## STORED DATA

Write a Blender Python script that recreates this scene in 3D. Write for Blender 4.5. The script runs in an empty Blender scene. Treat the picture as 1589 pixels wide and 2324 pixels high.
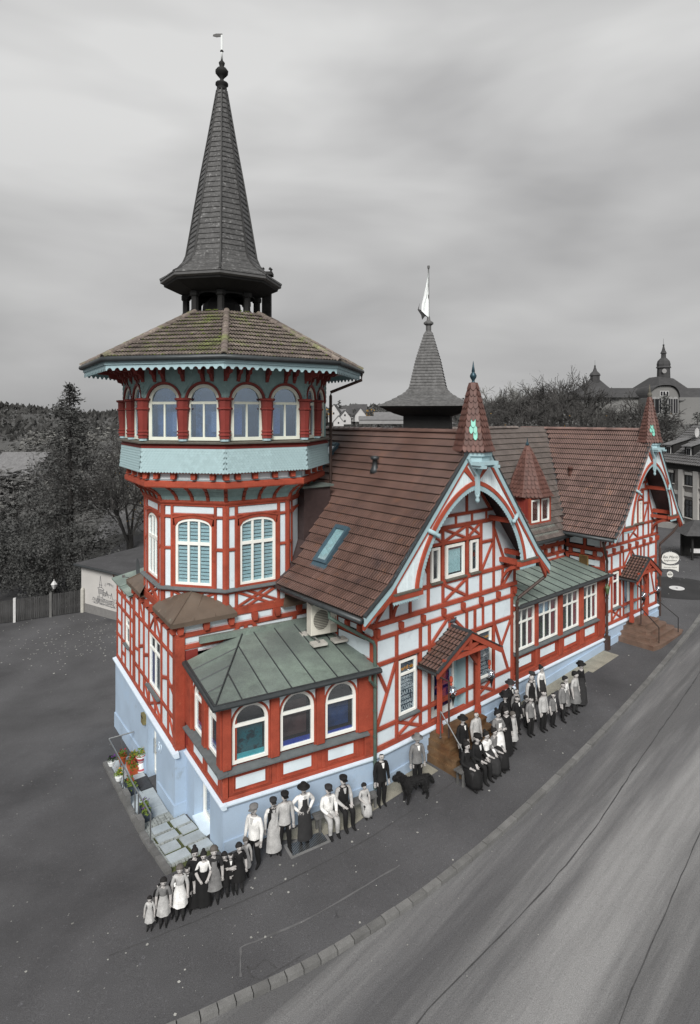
import bpy, math, random
from mathutils import Matrix, Vector
random.seed(7)
SC = bpy.context.scene
# ------------------------------------------------------------------ camera
cam = bpy.data.cameras.new('camera'); cam_o = bpy.data.objects.new('camera', cam)
SC.collection.objects.link(cam_o); SC.camera = cam_o
cam_o.location = (0, 0, 12.0); cam_o.rotation_euler = (math.pi / 2, 0, 0)
cam.sensor_fit = 'HORIZONTAL'; cam.sensor_width = 36.0
cam.lens = 36.0 * 1350 / 1589
cam.shift_y = -217 / 1589.0
cam.clip_start = 0.1; cam.clip_end = 3000
# ------------------------------------------------------------------ sky, sun, exposure
SUN_EL, SUN_AZ = math.radians(40), math.radians(-6)
W = bpy.data.worlds.new('World'); SC.world = W; W.use_nodes = True
wn, wl = W.node_tree.nodes, W.node_tree.links
wn.clear()
def wnode(t, **k):
    n = wn.new(t)
    for a, b in k.items(): setattr(n, a, b)
    return n
w_out = wnode('ShaderNodeOutputWorld'); w_bg = wnode('ShaderNodeBackground')
sky = wnode('ShaderNodeTexSky', sky_type='NISHITA', sun_disc=False, sun_elevation=SUN_EL, sun_rotation=math.radians(180) + SUN_AZ)
bw = wnode('ShaderNodeRGBToBW'); wl.new(sky.outputs[0], bw.inputs[0])
tc = wnode('ShaderNodeTexCoord')
mp = wnode('ShaderNodeMapping'); mp.inputs['Scale'].default_value = (1.1, 1.1, 3.6); mp.inputs['Rotation'].default_value = (0.10, -0.12, 1.3)
wl.new(tc.outputs['Generated'], mp.inputs[0])
n1 = wnode('ShaderNodeTexNoise'); n1.inputs['Scale'].default_value = 1.7; n1.inputs['Detail'].default_value = 4.0; n1.inputs['Roughness'].default_value = 0.45; n1.inputs['Distortion'].default_value = 0.25
wl.new(mp.outputs[0], n1.inputs['Vector'])
cr = wnode('ShaderNodeValToRGB')
cr.color_ramp.elements[0].position = 0.32; cr.color_ramp.elements[0].color = (0.50, 0.50, 0.505, 1)
cr.color_ramp.elements[1].position = 0.66; cr.color_ramp.elements[1].color = (0.93, 0.93, 0.925, 1)
wl.new(n1.outputs[0], cr.inputs[0])
sep = wnode('ShaderNodeSeparateXYZ'); wl.new(tc.outputs['Generated'], sep.inputs[0])
hz = wnode('ShaderNodeMapRange'); hz.inputs['From Min'].default_value = -0.05; hz.inputs['From Max'].default_value = 0.42
hz.inputs['To Min'].default_value = 0.60; hz.inputs['To Max'].default_value = 1.0
wl.new(sep.outputs[2], hz.inputs[0])
mul = wnode('ShaderNodeMixRGB', blend_type='MULTIPLY'); mul.inputs[0].default_value = 1
wl.new(cr.outputs[0], mul.inputs[1]); wl.new(hz.outputs[0], mul.inputs[2])
mixs = wnode('ShaderNodeMixRGB'); mixs.inputs[0].default_value = 0.012      # thin trace of the clear sky behind the overcast
wl.new(mul.outputs[0], mixs.inputs[1]); wl.new(bw.outputs[0], mixs.inputs[2])
wl.new(mixs.outputs[0], w_bg.inputs[0]); w_bg.inputs[1].default_value = 0.285
wl.new(w_bg.outputs[0], w_out.inputs[0])
sun = bpy.data.lights.new('sun', 'SUN'); sun.energy = 1.45; sun.angle = math.radians(24); sun.color = (1.0, 0.97, 0.93)
sun_o = bpy.data.objects.new('sun', sun); SC.collection.objects.link(sun_o)
# light comes from behind and to the left of the camera
sd = Vector((math.sin(SUN_AZ) * math.cos(SUN_EL), -math.cos(SUN_AZ) * math.cos(SUN_EL), math.sin(SUN_EL)))
sun_o.rotation_euler = sd.to_track_quat('Z', 'Y').to_euler()
sun_o.location = (0, 0, 60)
vs = SC.view_settings
vs.view_transform = 'Standard'; vs.look = 'None'; vs.exposure = 1.4; vs.gamma = 1.0; vs.use_curve_mapping = False
SC.cycles.max_bounces = 6; SC.cycles.diffuse_bounces = 3; SC.cycles.glossy_bounces = 3; SC.cycles.transparent_max_bounces = 12
SC.cycles.use_denoising = True
# ------------------------------------------------------------------ helpers
COL = SC.collection
WM = {}
I4 = Matrix.Identity(4)
def lin(h):
    h = h.lstrip('#'); r = []
    for i in (0, 2, 4):
        c = int(h[i:i + 2], 16) / 255.0
        r.append(c / 12.92 if c <= 0.04045 else ((c + 0.055) / 1.055) ** 2.4)
    return r
MATS = {}
def mat(name, col, rough=0.75, var=0.14, scale=5.0, fine=0.10, fscale=60.0, bump=0.0, metal=0.0, spec=0.4, patch=None, pscale=1.5, pmin=0.55, pmax=0.72, stretch=None, rnd=0.0, coat=0.0, backface=None):
    if name in MATS: return MATS[name]
    m = bpy.data.materials.new(name); m.use_nodes = True
    N, L = m.node_tree.nodes, m.node_tree.links
    b = N['Principled BSDF']
    c = lin(col) if isinstance(col, str) else list(col)
    b.inputs['Roughness'].default_value = rough; b.inputs['Metallic'].default_value = metal
    b.inputs['Specular IOR Level'].default_value = spec
    if coat: b.inputs['Coat Weight'].default_value = coat; b.inputs['Coat Roughness'].default_value = 0.15
    g = N.new('ShaderNodeNewGeometry'); src = g.outputs['Position']; src0 = src
    if stretch:
        if len(stretch) > 3:
            vr = N.new('ShaderNodeVectorRotate'); vr.rotation_type = 'Z_AXIS'; vr.inputs['Angle'].default_value = stretch[3]; L.new(src, vr.inputs['Vector']); src = vr.outputs[0]
        mp_ = N.new('ShaderNodeMapping'); mp_.inputs['Scale'].default_value = stretch[:3]
        L.new(src, mp_.inputs[0]); src = mp_.outputs[0]
    def noise(sc, det, raw=False):
        n = N.new('ShaderNodeTexNoise'); n.inputs['Scale'].default_value = sc; n.inputs['Detail'].default_value = det
        L.new(src0 if raw else src, n.inputs['Vector']); return n
    def mr(sock, a, b_, c_, d):
        n = N.new('ShaderNodeMapRange'); n.inputs['From Min'].default_value = a; n.inputs['From Max'].default_value = b_
        n.inputs['To Min'].default_value = c_; n.inputs['To Max'].default_value = d; L.new(sock, n.inputs[0]); return n.outputs[0]
    na = noise(scale, 4); nb = noise(fscale, 2, True)
    fa = mr(na.outputs[0], 0.28, 0.72, 1 - var, 1 + var)
    fb = mr(nb.outputs[0], 0.28, 0.72, 1 - fine, 1 + fine)
    mm = N.new('ShaderNodeMath'); mm.operation = 'MULTIPLY'; L.new(fa, mm.inputs[0]); L.new(fb, mm.inputs[1])
    fac = mm.outputs[0]
    if rnd:
        oi = N.new('ShaderNodeObjectInfo'); fr = mr(oi.outputs['Random'], 0, 1, 1 - rnd, 1 + rnd)
        m2 = N.new('ShaderNodeMath'); m2.operation = 'MULTIPLY'; L.new(fac, m2.inputs[0]); L.new(fr, m2.inputs[1]); fac = m2.outputs[0]
    base = N.new('ShaderNodeRGB'); base.outputs[0].default_value = (*c, 1); csock = base.outputs[0]
    for k, pt in enumerate(patch if isinstance(patch, list) else ([patch] if patch else [])):
        pc, ps, p0_, p1_ = pt if isinstance(pt, tuple) else (pt, pscale, pmin, pmax)
        n = noise(ps, 6); n.inputs['Roughness'].default_value = 0.65
        if k: n.inputs['Distortion'].default_value = 0.3 * k
        f = mr(n.outputs[0], p0_, p1_, 0, 1)
        mx = N.new('ShaderNodeMixRGB'); L.new(f, mx.inputs[0]); L.new(csock, mx.inputs[1]); mx.inputs[2].default_value = (*lin(pc), 1)
        csock = mx.outputs[0]
    vm = N.new('ShaderNodeVectorMath'); vm.operation = 'SCALE'; L.new(csock, vm.inputs[0]); L.new(fac, vm.inputs['Scale'])
    L.new(vm.outputs[0], b.inputs['Base Color'])
    if bump:
        bp = N.new('ShaderNodeBump'); bp.inputs['Strength'].default_value = bump; bp.inputs['Distance'].default_value = 0.02
        L.new(nb.outputs[0], bp.inputs['Height']); L.new(bp.outputs[0], b.inputs['Normal'])
    MATS[name] = m; return m
def glass(name, tint, rough=0.03, opac=0.35, refl=(0.95, 0.97, 1)):
    if name in MATS: return MATS[name]
    m = bpy.data.materials.new(name); m.use_nodes = True; N, L = m.node_tree.nodes, m.node_tree.links
    N.clear(); o = N.new('ShaderNodeOutputMaterial')
    tr = N.new('ShaderNodeBsdfTransparent'); tr.inputs[0].default_value = (*lin(tint), 1)
    gl = N.new('ShaderNodeBsdfGlossy'); gl.inputs[0].default_value = (*refl, 1); gl.inputs['Roughness'].default_value = rough
    lw_ = N.new('ShaderNodeLayerWeight'); lw_.inputs[0].default_value = 0.5; fr = N.new('ShaderNodeMath'); fr.operation = 'POWER'; fr.inputs[1].default_value = 4.0; L.new(lw_.outputs['Facing'], fr.inputs[0])
    mr_ = N.new('ShaderNodeMapRange'); mr_.inputs['From Min'].default_value = 0; mr_.inputs['From Max'].default_value = 1
    mr_.inputs['To Min'].default_value = opac * 0.4; mr_.inputs['To Max'].default_value = 1.0
    L.new(fr.outputs[0], mr_.inputs[0])
    mx = N.new('ShaderNodeMixShader'); L.new(mr_.outputs[0], mx.inputs[0]); L.new(tr.outputs[0], mx.inputs[1]); L.new(gl.outputs[0], mx.inputs[2])
    L.new(mx.outputs[0], o.inputs[0]); MATS[name] = m; return m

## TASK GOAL
Copy out all lines from the material above that contain the string "scene".

## COMPLETED EXERCISE
Write a Blender Python script that recreates this scene in 3D. Write for Blender 4.5. The script runs in an empty Blender scene. Treat the picture as 1589 pixels wide and 2324 pixels high.
SC = bpy.context.scene